各種の世論調査すべてで内閣不支持率が支持率を大きく上回り、足元の横浜市長選挙でも菅首相の応援候補が大差で敗北するなど、市民の怒りは形で示されていた。

菅首相が支持を失ったのは、市民の切実な声や願いに誠実に向き合おうとせず、野党の臨時国会開会要求を拒否して憲法を蹂躙し続け、国会を軽視し、国民に対する説明責任を果たさないなど、権威主義的で傲慢な政治姿勢に終始したからにほかならない。

そのような政治姿勢は、2012年以降の安倍政権から続く、お友達、身内、支持者の声だけに耳を傾ける政治の私物化、政官財癒着の深刻化とも不可分の安倍・菅政治の悪弊である。

加えて菅政権は、日本学術会議会員6人の任命を拒否し、学問の自由を政府が侵害するという人権侵害を行いながら、いまだに拒否理由さえ明らかにしていない。

安倍政権を承継し、違憲の安保法制・戦争法を実行する敵基地攻撃のための武器保有や、台湾有事の際にアメリカと一体で軍事行動を起こすことを日米政府で合意し、コロナ禍を契機にした憲法への緊急事態条項創設の動きを加速させるなど、実質、明文の両面での改憲姿勢を強めた。

菅退陣は、市民と誠実に向き合わない政治、国会軽視の政治、憲法や法律の解釈を政府一存で変更する政治、市民のいのち、くらし、生業より一部大企業や富裕層の儲けを優先する政治からの転換の好機である。

しかし、当面の政治的焦点があたっている自民党総裁選挙にそのような点での政治の転換を期待することはできない。安倍・菅政治を支えつづけて共同責任のある候補者、安倍・菅政治へのすり寄りを明言して自民党内の権力闘争に勝ち抜こうとする候補者ばかりだからである。
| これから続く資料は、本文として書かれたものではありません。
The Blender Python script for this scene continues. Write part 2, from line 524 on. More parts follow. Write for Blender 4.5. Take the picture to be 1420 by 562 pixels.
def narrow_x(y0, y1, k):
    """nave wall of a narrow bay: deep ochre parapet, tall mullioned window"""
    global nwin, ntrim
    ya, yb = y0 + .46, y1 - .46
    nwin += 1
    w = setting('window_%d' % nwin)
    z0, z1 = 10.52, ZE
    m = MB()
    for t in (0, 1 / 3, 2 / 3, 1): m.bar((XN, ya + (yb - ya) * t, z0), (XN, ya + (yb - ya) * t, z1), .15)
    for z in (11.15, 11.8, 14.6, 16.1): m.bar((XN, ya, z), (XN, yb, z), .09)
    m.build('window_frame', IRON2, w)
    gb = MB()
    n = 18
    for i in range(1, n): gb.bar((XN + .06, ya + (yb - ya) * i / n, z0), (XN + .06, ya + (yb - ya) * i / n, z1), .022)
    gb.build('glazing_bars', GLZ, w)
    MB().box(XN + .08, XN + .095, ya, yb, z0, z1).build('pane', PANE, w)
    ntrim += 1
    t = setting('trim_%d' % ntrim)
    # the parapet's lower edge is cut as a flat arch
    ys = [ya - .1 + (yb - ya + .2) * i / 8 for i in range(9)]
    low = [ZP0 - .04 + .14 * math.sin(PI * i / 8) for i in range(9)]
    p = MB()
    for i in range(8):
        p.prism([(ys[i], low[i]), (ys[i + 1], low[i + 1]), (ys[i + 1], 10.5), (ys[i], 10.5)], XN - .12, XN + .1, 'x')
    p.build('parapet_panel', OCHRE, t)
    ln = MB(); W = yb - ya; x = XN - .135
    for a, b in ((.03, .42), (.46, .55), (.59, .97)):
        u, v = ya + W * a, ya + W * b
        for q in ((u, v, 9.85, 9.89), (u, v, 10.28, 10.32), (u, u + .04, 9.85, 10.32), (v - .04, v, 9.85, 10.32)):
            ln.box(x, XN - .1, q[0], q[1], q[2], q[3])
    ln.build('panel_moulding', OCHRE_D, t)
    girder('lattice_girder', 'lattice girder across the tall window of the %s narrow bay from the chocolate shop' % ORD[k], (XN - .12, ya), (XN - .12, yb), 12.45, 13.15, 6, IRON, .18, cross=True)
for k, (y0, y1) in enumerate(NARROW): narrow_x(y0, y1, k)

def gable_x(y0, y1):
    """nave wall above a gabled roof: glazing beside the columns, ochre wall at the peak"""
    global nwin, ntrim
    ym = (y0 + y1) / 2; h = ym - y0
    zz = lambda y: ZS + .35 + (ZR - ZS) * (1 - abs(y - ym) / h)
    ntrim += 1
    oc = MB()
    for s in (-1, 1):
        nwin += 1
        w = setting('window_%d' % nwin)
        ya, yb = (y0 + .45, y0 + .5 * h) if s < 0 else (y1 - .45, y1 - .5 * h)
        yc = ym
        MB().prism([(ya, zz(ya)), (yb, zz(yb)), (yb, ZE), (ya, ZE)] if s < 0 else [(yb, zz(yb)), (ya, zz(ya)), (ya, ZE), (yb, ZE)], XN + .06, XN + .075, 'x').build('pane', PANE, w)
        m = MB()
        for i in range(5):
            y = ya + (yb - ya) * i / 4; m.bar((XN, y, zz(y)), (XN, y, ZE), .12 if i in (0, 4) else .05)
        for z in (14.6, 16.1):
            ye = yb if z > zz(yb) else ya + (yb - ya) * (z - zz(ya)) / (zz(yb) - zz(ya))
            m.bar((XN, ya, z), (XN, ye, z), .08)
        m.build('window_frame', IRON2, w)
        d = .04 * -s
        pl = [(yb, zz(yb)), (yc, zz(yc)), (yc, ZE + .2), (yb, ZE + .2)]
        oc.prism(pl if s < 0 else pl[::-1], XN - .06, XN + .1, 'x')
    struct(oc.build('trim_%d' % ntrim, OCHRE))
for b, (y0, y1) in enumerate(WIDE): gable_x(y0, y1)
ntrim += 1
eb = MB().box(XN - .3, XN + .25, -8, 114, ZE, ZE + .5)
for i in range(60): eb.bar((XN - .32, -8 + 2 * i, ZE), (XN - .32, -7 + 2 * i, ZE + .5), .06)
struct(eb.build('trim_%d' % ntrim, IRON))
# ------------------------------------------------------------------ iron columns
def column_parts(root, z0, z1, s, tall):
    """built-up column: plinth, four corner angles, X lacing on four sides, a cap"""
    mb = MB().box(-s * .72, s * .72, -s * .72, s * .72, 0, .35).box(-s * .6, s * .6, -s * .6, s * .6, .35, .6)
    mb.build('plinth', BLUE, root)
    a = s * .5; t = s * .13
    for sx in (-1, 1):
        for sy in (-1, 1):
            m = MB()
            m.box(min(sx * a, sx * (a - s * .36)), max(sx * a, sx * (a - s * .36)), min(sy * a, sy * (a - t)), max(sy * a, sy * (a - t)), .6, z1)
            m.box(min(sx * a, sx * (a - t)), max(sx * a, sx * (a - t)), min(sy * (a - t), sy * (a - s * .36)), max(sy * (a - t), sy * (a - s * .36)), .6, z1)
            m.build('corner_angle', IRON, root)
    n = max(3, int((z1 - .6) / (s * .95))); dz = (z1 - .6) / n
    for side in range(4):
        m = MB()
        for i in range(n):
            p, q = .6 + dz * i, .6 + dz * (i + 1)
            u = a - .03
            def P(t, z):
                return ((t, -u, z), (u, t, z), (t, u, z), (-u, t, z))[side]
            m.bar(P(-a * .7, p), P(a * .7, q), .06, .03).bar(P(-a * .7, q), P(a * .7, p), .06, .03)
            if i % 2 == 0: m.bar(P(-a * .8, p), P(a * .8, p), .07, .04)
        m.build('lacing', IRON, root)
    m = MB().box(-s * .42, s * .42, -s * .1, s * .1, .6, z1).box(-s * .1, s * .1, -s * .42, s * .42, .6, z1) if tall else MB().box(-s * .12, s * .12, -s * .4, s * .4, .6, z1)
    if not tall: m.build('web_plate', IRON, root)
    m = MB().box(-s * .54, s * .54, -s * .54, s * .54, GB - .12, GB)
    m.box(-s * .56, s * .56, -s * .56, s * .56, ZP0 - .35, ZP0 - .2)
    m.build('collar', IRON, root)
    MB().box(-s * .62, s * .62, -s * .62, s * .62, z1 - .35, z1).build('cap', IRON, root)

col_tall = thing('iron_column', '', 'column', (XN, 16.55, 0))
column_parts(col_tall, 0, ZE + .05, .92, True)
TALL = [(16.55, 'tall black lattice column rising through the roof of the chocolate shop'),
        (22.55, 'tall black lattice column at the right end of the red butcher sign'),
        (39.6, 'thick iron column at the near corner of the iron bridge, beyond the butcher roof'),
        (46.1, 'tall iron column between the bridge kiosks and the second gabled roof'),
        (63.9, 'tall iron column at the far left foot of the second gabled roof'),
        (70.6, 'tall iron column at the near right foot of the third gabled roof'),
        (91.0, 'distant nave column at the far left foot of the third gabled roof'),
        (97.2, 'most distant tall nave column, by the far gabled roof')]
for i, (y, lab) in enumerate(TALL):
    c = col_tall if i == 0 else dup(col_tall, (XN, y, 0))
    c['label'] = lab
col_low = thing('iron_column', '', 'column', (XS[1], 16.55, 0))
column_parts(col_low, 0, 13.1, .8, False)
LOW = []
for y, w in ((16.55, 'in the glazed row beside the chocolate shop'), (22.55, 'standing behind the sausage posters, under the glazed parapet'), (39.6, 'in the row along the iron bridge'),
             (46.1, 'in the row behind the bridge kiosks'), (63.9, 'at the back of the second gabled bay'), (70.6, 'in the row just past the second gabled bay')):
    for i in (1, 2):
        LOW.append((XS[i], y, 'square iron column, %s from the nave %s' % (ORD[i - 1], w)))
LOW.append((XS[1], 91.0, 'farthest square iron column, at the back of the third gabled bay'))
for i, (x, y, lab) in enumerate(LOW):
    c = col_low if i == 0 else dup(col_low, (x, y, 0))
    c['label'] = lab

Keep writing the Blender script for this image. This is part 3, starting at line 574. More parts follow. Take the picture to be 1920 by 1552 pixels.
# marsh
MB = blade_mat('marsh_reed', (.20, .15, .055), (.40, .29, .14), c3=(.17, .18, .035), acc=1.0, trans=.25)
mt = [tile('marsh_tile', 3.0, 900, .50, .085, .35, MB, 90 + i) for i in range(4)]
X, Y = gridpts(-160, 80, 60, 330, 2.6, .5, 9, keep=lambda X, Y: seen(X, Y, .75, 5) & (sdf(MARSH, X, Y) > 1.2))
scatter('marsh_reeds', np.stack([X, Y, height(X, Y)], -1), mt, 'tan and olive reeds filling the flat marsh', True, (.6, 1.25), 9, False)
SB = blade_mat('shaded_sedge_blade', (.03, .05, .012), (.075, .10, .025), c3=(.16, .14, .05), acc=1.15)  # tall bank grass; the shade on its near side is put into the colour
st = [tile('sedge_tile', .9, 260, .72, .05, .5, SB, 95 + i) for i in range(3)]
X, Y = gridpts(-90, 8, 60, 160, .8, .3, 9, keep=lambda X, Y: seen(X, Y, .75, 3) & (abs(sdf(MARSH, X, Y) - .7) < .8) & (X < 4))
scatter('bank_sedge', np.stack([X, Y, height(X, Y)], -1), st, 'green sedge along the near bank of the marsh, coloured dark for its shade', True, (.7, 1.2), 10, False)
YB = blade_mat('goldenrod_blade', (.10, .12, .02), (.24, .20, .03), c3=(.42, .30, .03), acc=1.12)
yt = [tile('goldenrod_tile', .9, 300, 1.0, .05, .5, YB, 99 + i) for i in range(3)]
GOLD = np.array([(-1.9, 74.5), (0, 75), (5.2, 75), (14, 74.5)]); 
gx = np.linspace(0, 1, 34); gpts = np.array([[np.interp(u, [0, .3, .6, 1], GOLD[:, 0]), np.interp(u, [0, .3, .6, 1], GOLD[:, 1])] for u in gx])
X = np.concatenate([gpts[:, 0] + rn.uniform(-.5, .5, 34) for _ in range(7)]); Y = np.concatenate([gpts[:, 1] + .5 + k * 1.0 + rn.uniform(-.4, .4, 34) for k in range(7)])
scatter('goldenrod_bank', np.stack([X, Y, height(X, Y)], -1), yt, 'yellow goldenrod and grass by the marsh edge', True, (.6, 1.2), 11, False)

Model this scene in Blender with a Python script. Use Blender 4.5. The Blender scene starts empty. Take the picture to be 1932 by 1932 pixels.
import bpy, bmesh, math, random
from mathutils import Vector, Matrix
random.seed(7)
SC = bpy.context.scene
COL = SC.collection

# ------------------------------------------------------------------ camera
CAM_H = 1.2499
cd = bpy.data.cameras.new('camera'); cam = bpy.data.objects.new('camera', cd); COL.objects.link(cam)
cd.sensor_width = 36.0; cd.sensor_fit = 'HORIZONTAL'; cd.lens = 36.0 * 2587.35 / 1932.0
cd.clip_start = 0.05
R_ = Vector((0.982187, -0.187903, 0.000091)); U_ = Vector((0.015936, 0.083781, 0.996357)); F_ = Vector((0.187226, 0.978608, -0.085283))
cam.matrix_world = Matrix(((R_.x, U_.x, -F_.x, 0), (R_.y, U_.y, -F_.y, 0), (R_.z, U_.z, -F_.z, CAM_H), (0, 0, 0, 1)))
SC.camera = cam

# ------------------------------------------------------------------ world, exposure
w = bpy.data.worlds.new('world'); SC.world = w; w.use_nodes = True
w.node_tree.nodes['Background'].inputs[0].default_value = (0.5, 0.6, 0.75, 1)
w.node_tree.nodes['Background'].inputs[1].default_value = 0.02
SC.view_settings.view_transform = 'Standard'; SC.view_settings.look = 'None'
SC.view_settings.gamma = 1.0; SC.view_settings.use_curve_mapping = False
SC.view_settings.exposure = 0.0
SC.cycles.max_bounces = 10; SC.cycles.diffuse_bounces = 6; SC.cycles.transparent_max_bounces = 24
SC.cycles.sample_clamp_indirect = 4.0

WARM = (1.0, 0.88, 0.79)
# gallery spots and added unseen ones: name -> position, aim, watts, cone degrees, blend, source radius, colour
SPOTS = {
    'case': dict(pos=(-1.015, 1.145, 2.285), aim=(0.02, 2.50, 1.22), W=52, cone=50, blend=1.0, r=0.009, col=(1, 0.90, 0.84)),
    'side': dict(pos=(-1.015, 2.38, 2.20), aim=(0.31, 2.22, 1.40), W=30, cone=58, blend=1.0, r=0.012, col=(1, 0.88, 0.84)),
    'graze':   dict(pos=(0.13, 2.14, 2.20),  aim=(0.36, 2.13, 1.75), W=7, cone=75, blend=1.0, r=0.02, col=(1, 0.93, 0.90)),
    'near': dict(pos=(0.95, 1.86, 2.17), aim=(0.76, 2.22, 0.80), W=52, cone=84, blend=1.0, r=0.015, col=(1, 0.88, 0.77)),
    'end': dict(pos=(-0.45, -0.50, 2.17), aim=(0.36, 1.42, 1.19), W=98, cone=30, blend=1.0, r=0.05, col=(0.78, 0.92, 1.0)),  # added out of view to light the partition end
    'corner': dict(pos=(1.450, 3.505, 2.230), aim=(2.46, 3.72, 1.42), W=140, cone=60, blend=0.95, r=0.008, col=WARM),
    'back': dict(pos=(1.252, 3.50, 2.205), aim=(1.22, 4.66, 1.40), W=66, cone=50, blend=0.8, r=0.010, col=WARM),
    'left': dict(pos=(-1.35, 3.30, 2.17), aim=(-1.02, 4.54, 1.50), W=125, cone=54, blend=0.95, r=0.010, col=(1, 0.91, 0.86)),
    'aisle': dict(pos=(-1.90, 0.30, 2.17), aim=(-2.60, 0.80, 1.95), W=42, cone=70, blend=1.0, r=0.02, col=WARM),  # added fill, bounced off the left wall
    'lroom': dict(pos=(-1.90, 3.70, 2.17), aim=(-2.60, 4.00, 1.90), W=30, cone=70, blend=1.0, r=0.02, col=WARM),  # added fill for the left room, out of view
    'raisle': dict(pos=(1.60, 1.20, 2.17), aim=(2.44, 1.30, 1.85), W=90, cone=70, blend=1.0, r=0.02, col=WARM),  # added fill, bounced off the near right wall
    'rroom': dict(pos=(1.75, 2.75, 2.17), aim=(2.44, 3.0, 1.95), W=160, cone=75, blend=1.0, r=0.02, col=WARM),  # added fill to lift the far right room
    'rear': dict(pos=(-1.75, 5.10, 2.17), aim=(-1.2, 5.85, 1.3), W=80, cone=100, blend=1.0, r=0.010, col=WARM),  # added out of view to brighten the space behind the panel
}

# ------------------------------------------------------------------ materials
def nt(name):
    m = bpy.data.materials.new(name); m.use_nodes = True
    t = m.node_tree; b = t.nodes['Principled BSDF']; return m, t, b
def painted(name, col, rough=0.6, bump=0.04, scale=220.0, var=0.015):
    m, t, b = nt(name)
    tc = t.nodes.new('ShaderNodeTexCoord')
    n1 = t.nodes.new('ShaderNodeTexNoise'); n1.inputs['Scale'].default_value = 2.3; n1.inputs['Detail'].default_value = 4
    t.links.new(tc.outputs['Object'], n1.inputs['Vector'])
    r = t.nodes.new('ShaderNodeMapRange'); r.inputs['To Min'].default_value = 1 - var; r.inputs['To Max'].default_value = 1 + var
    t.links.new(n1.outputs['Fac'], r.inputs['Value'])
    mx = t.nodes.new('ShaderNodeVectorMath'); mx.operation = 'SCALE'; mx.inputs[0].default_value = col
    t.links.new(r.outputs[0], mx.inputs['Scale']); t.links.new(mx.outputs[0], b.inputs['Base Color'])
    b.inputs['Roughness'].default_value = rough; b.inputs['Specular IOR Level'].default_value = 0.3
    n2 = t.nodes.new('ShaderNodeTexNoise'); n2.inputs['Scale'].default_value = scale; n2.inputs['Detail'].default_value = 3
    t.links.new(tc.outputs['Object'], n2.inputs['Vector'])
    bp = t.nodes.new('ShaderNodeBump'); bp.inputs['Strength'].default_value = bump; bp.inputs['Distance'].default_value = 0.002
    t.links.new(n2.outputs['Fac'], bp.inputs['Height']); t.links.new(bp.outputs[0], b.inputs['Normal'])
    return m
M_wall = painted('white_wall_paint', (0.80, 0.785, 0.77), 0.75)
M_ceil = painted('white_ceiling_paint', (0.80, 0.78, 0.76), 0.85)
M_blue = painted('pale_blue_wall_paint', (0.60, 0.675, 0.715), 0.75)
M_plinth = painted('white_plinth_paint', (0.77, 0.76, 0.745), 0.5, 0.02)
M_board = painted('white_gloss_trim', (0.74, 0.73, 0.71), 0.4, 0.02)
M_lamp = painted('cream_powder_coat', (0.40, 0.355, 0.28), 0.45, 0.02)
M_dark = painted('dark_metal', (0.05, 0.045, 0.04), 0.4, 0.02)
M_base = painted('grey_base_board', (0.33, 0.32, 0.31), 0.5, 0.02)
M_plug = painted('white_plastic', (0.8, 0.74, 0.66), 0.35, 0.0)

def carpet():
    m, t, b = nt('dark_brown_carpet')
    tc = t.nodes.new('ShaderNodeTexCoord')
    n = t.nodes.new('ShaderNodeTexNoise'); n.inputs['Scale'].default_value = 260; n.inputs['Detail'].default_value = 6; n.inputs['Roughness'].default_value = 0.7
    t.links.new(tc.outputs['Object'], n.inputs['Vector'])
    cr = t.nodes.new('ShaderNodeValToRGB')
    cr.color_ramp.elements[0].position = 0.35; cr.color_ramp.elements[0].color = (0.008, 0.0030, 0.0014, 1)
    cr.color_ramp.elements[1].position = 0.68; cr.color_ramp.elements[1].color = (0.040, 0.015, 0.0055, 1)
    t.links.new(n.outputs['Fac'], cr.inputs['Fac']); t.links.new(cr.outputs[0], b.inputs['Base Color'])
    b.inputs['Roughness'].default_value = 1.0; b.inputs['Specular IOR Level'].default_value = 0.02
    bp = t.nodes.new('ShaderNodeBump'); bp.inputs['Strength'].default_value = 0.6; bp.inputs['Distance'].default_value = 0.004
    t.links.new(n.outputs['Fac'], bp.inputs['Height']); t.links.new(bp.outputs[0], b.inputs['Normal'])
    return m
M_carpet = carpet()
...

新しい政治への転換は、市民と野党の共闘を基盤においた政権交代で実現するしかない。その機会、総選挙は目前に迫っている。

菅退陣を安倍・菅政治の終わりにするため、自民党4項目改憲を断念させるため、新自由主義と決別していのちを守り、支えあう社会にふみだすため、野党連合政権の実現をめざし、地域、職場での取り組みをすぐに開始しよう。